### Job
Repeat the data below exactly, dropping any pictures it holds.

### Input records

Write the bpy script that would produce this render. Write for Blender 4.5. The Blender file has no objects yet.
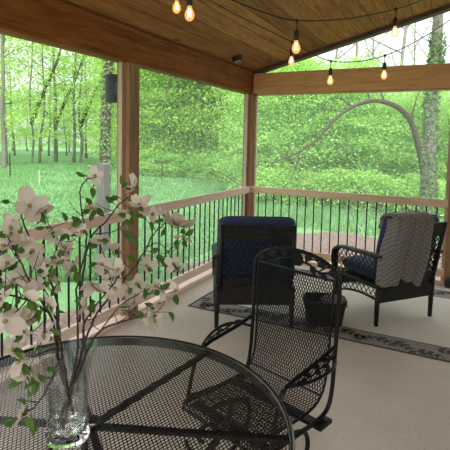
import bpy, math, random
import numpy as np
from mathutils import Vector, Matrix, noise
C = bpy.context.scene.collection
rnd = random.Random(11)
PI = math.pi
# ------------------------------------------------------------------ helpers
class MB:
    """collects shapes, then links them as one mesh object"""
    def __init__(s): s.v=[]; s.f=[]; s.mi=[]; s.cur=0
    def add(s, vs, fs):
        o=len(s.v); s.v.extend([tuple(v) for v in vs]); s.f.extend([tuple(i+o for i in f) for f in fs]); s.mi.extend([s.cur]*len(fs)); return s
    def box(s, a, b):
        (x0,y0,z0),(x1,y1,z1)=a,b
        return s.add([(x0,y0,z0),(x1,y0,z0),(x1,y1,z0),(x0,y1,z0),(x0,y0,z1),(x1,y0,z1),(x1,y1,z1),(x0,y1,z1)],
            [(3,2,1,0),(4,5,6,7),(0,1,5,4),(1,2,6,5),(2,3,7,6),(3,0,4,7)])
    def bar(s, p, q, w, t, up=(0,0,1)):
        p,q=Vector(p),Vector(q); d=(q-p).normalized(); up=Vector(up)
        sd=d.cross(up)
        if sd.length<1e-5: sd=d.cross(Vector((1,0,0)))
        sd.normalize(); n=sd.cross(d)
        sd*=w/2; n*=t/2
        vs=[p-sd-n,p+sd-n,p+sd+n,p-sd+n,q-sd-n,q+sd-n,q+sd+n,q-sd+n]
        return s.add(vs,[(3,2,1,0),(4,5,6,7),(0,1,5,4),(1,2,6,5),(2,3,7,6),(3,0,4,7)])
    def tube(s, pts, r, seg=8, closed=False):
        pts=[Vector(p) for p in pts]; n=len(pts)
        rs=[r]*n if isinstance(r,(int,float)) else list(r)
        vs=[]; fs=[]; ref=None
        for i,p in enumerate(pts):
            if closed: d=pts[(i+1)%n]-pts[i-1]
            else: d=pts[min(i+1,n-1)]-pts[max(i-1,0)]
            d.normalize()
            if ref is None:
                ref=d.cross(Vector((0,0,1)))
                if ref.length<.1: ref=d.cross(Vector((1,0,0)))
            ref=(ref-d*ref.dot(d)).normalized(); b=d.cross(ref)
            for k in range(seg):
                a=2*PI*k/seg; vs.append(p+(ref*math.cos(a)+b*math.sin(a))*rs[i])
        for i in range(n if closed else n-1):
            j=(i+1)%n
            for k in range(seg):
                l=(k+1)%seg; fs.append((i*seg+k,i*seg+l,j*seg+l,j*seg+k))
        if not closed:
            fs.append(tuple(range(seg-1,-1,-1))); fs.append(tuple((n-1)*seg+k for k in range(seg)))
        return s.add(vs,fs)
    def lathe(s, prof, seg=24, c=(0,0,0), cap=True, ph=0.0):
        vs=[]; fs=[]
        for (r,z) in prof:
            for k in range(seg):
                a=2*PI*k/seg+ph; vs.append((c[0]+r*math.cos(a),c[1]+r*math.sin(a),c[2]+z))
        for i in range(len(prof)-1):
            for k in range(seg):
                l=(k+1)%seg; fs.append((i*seg+k,i*seg+l,(i+1)*seg+l,(i+1)*seg+k))
        if cap:
            fs.append(tuple(range(seg-1,-1,-1))); fs.append(tuple((len(prof)-1)*seg+k for k in range(seg)))
        return s.add(vs,fs)
    def prism(s, poly, a, b, axis):
        """poly in the two other axes, extruded from a to b along axis"""
        def mk(u,v,w):
            return {'x':(w,u,v),'y':(u,w,v),'z':(u,v,w)}[axis]
        n=len(poly); vs=[mk(u,v,a) for u,v in poly]+[mk(u,v,b) for u,v in poly]
        fs=[tuple(range(n-1,-1,-1)),tuple(range(n,2*n))]+[(i,(i+1)%n,n+(i+1)%n,n+i) for i in range(n)]
        return s.add(vs,fs)
    def mesh(s, name, mats, smooth=False):
        me=bpy.data.meshes.new(name); me.from_pydata(s.v,[],s.f)
        for m in (mats if isinstance(mats,(list,tuple)) else [mats]): me.materials.append(m)
        if any(s.mi): me.polygons.foreach_set('material_index',s.mi)
        me.validate()
        import bmesh
        bm=bmesh.new(); bm.from_mesh(me)
        if len(bm.faces)<30000: bmesh.ops.recalc_face_normals(bm,faces=bm.faces)
        bm.to_mesh(me); bm.free()
        if smooth: me.shade_smooth()
        return me
    def build(s, name, mats, parent=None, smooth=False, bevel=0, sharp=None):
        o=bpy.data.objects.new(name, s.mesh(name,mats,smooth)); C.objects.link(o)
        if parent: o.parent=parent
        if bevel:
            m=o.modifiers.new('bevel','BEVEL'); m.width=bevel; m.segments=2; m.limit_method='ANGLE'
        if sharp: 
            o.data.set_sharp_from_angle(angle=math.radians(sharp))
        return o
def tag(o, label, cat, group=None):
    o['label']=label; o['category']=cat
    if group: o['group']=group
    return o
def thing(name, label, cat, loc=(0,0,0), rz=0, group=None):
    o=bpy.data.objects.new(name,None); C.objects.link(o); o.location=loc; o.rotation_euler=(0,0,rz); o.empty_display_size=.1
    return tag(o,label,cat,group)
def structure(o): o['kind']='structure'; return o
def dup(root, loc, rz, label, scale=1.0):
    r=root.copy(); C.objects.link(r); r.location=loc; r.rotation_euler=(0,0,rz); r.scale=(scale,)*3; r['label']=label
    for ch in root.children:
        c=ch.copy(); C.objects.link(c); c.parent=r
        for g in ch.children:
            d=g.copy(); C.objects.link(d); d.parent=c
    return r
def spline(pts, n=6):
    """Catmull-Rom through the points"""
    P=[Vector(p) for p in pts]; P=[P[0]*2-P[1]]+P+[P[-1]*2-P[-2]]; out=[]
    for i in range(1,len(P)-2):
        a,b,c,d=P[i-1:i+3]
        for k in range(n):
            t=k/n; out.append(.5*((2*b)+(c-a)*t+(2*a-5*b+4*c-d)*t*t+(3*b-a-3*c+d)*t**3))
    out.append(P[-2]); return out
def rot_to(d, up=(0,0,1)):
    """matrix whose z axis is d"""
    z=Vector(d).normalized(); x=Vector(up).cross(z)
    if x.length<1e-4: x=Vector((1,0,0))
    x.normalize(); y=z.cross(x); return Matrix((x,y,z)).transposed()
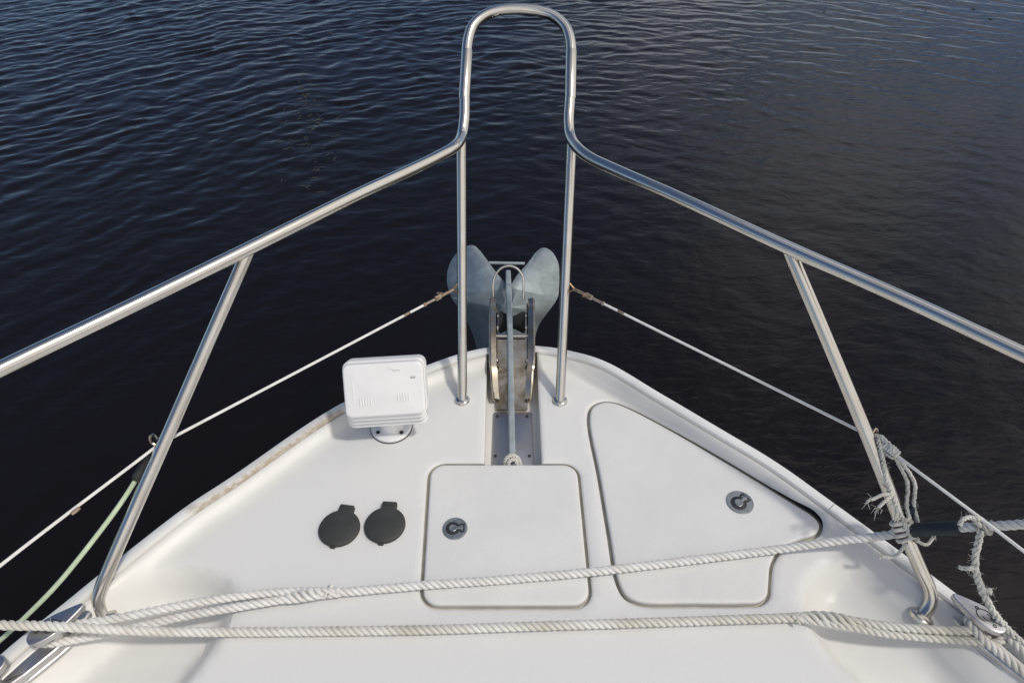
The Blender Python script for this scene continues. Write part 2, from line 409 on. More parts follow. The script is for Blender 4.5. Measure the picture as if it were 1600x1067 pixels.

### Correct response
Write the bpy script that would produce this render. Write for Blender 4.5. The Blender file has no objects yet.
import bpy, math, random
import numpy as np
from mathutils import Vector, Matrix, noise
C = bpy.context.scene.collection
rnd = random.Random(11)
PI = math.pi
# ------------------------------------------------------------------ helpers
class MB:
    """collects shapes, then links them as one mesh object"""
    def __init__(s): s.v=[]; s.f=[]; s.mi=[]; s.cur=0
    def add(s, vs, fs):
        o=len(s.v); s.v.extend([tuple(v) for v in vs]); s.f.extend([tuple(i+o for i in f) for f in fs]); s.mi.extend([s.cur]*len(fs)); return s
    def box(s, a, b):
        (x0,y0,z0),(x1,y1,z1)=a,b
        return s.add([(x0,y0,z0),(x1,y0,z0),(x1,y1,z0),(x0,y1,z0),(x0,y0,z1),(x1,y0,z1),(x1,y1,z1),(x0,y1,z1)],
            [(3,2,1,0),(4,5,6,7),(0,1,5,4),(1,2,6,5),(2,3,7,6),(3,0,4,7)])
    def bar(s, p, q, w, t, up=(0,0,1)):
        p,q=Vector(p),Vector(q); d=(q-p).normalized(); up=Vector(up)
        sd=d.cross(up)
        if sd.length<1e-5: sd=d.cross(Vector((1,0,0)))
        sd.normalize(); n=sd.cross(d)
        sd*=w/2; n*=t/2
        vs=[p-sd-n,p+sd-n,p+sd+n,p-sd+n,q-sd-n,q+sd-n,q+sd+n,q-sd+n]
        return s.add(vs,[(3,2,1,0),(4,5,6,7),(0,1,5,4),(1,2,6,5),(2,3,7,6),(3,0,4,7)])
    def tube(s, pts, r, seg=8, closed=False):
        pts=[Vector(p) for p in pts]; n=len(pts)
        rs=[r]*n if isinstance(r,(int,float)) else list(r)
        vs=[]; fs=[]; ref=None
        for i,p in enumerate(pts):
            if closed: d=pts[(i+1)%n]-pts[i-1]
            else: d=pts[min(i+1,n-1)]-pts[max(i-1,0)]
            d.normalize()
            if ref is None:
                ref=d.cross(Vector((0,0,1)))
                if ref.length<.1: ref=d.cross(Vector((1,0,0)))
            ref=(ref-d*ref.dot(d)).normalized(); b=d.cross(ref)
            for k in range(seg):
                a=2*PI*k/seg; vs.append(p+(ref*math.cos(a)+b*math.sin(a))*rs[i])
        for i in range(n if closed else n-1):
            j=(i+1)%n
            for k in range(seg):
                l=(k+1)%seg; fs.append((i*seg+k,i*seg+l,j*seg+l,j*seg+k))
        if not closed:
            fs.append(tuple(range(seg-1,-1,-1))); fs.append(tuple((n-1)*seg+k for k in range(seg)))
        return s.add(vs,fs)
    def lathe(s, prof, seg=24, c=(0,0,0), cap=True, ph=0.0):
        vs=[]; fs=[]
        for (r,z) in prof:
            for k in range(seg):
                a=2*PI*k/seg+ph; vs.append((c[0]+r*math.cos(a),c[1]+r*math.sin(a),c[2]+z))
        for i in range(len(prof)-1):
            for k in range(seg):
                l=(k+1)%seg; fs.append((i*seg+k,i*seg+l,(i+1)*seg+l,(i+1)*seg+k))
        if cap:
            fs.append(tuple(range(seg-1,-1,-1))); fs.append(tuple((len(prof)-1)*seg+k for k in range(seg)))
        return s.add(vs,fs)
    def prism(s, poly, a, b, axis):
        """poly in the two other axes, extruded from a to b along axis"""
        def mk(u,v,w):
            return {'x':(w,u,v),'y':(u,w,v),'z':(u,v,w)}[axis]
        n=len(poly); vs=[mk(u,v,a) for u,v in poly]+[mk(u,v,b) for u,v in poly]
        fs=[tuple(range(n-1,-1,-1)),tuple(range(n,2*n))]+[(i,(i+1)%n,n+(i+1)%n,n+i) for i in range(n)]
        return s.add(vs,fs)
    def mesh(s, name, mats, smooth=False):
        me=bpy.data.meshes.new(name); me.from_pydata(s.v,[],s.f)
        for m in (mats if isinstance(mats,(list,tuple)) else [mats]): me.materials.append(m)
        if any(s.mi): me.polygons.foreach_set('material_index',s.mi)
        me.validate()
        import bmesh
        bm=bmesh.new(); bm.from_mesh(me)
        if len(bm.faces)<30000: bmesh.ops.recalc_face_normals(bm,faces=bm.faces)
        bm.to_mesh(me); bm.free()
        if smooth: me.shade_smooth()
        return me
    def build(s, name, mats, parent=None, smooth=False, bevel=0, sharp=None):
        o=bpy.data.objects.new(name, s.mesh(name,mats,smooth)); C.objects.link(o)
        if parent: o.parent=parent
        if bevel:
            m=o.modifiers.new('bevel','BEVEL'); m.width=bevel; m.segments=2; m.limit_method='ANGLE'
        if sharp: 
            o.data.set_sharp_from_angle(angle=math.radians(sharp))
        return o
def tag(o, label, cat, group=None):
    o['label']=label; o['category']=cat
    if group: o['group']=group
    return o
def thing(name, label, cat, loc=(0,0,0), rz=0, group=None):
    o=bpy.data.objects.new(name,None); C.objects.link(o); o.location=loc; o.rotation_euler=(0,0,rz); o.empty_display_size=.1
    return tag(o,label,cat,group)
def structure(o): o['kind']='structure'; return o
def dup(root, loc, rz, label, scale=1.0):
    r=root.copy(); C.objects.link(r); r.location=loc; r.rotation_euler=(0,0,rz); r.scale=(scale,)*3; r['label']=label
    for ch in root.children:
        c=ch.copy(); C.objects.link(c); c.parent=r
        for g in ch.children:
            d=g.copy(); C.objects.link(d); d.parent=c
    return r
def spline(pts, n=6):
    """Catmull-Rom through the points"""
    P=[Vector(p) for p in pts]; P=[P[0]*2-P[1]]+P+[P[-1]*2-P[-2]]; out=[]
    for i in range(1,len(P)-2):
        a,b,c,d=P[i-1:i+3]
        for k in range(n):
            t=k/n; out.append(.5*((2*b)+(c-a)*t+(2*a-5*b+4*c-d)*t*t+(3*b-a-3*c+d)*t**3))
    out.append(P[-2]); return out
def rot_to(d, up=(0,0,1)):
    """matrix whose z axis is d"""
    z=Vector(d).normalized(); x=Vector(up).cross(z)
    if x.length<1e-4: x=Vector((1,0,0))
    x.normalize(); y=z.cross(x); return Matrix((x,y,z)).transposed()
The Blender Python script for this scene continues. Write part 2, from line 409 on. More parts follow. The script is for Blender 4.5. Measure the picture as if it were 1600x1067 pixels.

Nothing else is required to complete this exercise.